Thursday, February 7, 2019

Letters to The - #2

They say you are Peace, but you always are, and peace isn't always, at least not with me. Nobody knows peace until they first lose it and then find it again. Before, it's like air. It's nothing, until you need it.

The first peace I found was in someone’s arms. She loved me in my agony, and that was the first time I felt what peace feels like. It was only feelable because of the contrast. I hurt, and she made it better. For a long time I didn’t know how to feel peace without the contrast. Peace turned out to be an acquired taste, and for a long time any hint of its presence upset me, like day without night would be upsetting to any diurnal creature. Her arms were warm, often bare, and something about the outside of someone touching the outside of me felt complete. I’ve been throwing myself at touch ever since.

I try to touch you, too, to further the completeness. You are much harder, and flimsier, though. Bubbles burst at a harsh breath, but you won’t even let me feel fire, or lighting, or the bottom of the sea. Why do you keep the most magnificent parts to yourself? This hurts me. My soul keeps whining, “I want to know. I want to see. I want to feel.” I want all of it, even the parts that would kill me.

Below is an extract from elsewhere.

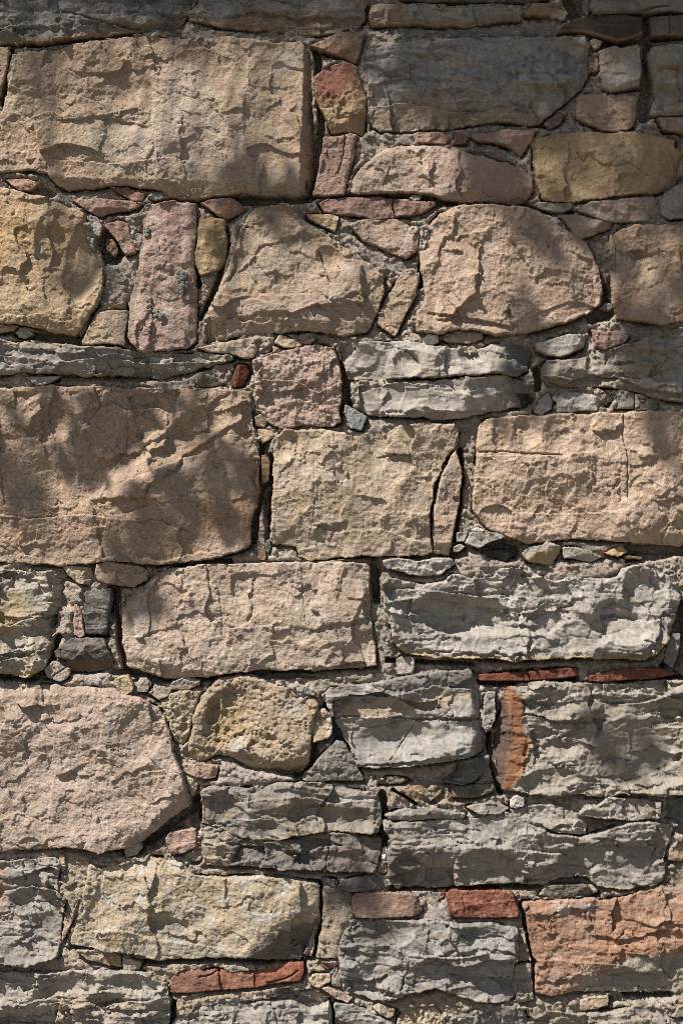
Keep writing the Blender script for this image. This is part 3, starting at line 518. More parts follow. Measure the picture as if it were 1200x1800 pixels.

Trees are often an acceptable in-between. They last a while, they are both scratchy and warm, and they don’t need me, as you don’t need me. Trees, though, why do they get to sink so deeply into the earth? I’ve always found this to be truly unfair. I want to know the soil, to be buried up to my neck in the blanket of the world. You didn’t plant me, and you didn’t give me wings. You just gave me imagination barely sufficient enough to think of wanting to fly or grow roots. This hovering on the limbo of mantle and atmosphere nags at me. I am not yet settled in myself, and feet are at best a desolate kind of beauty.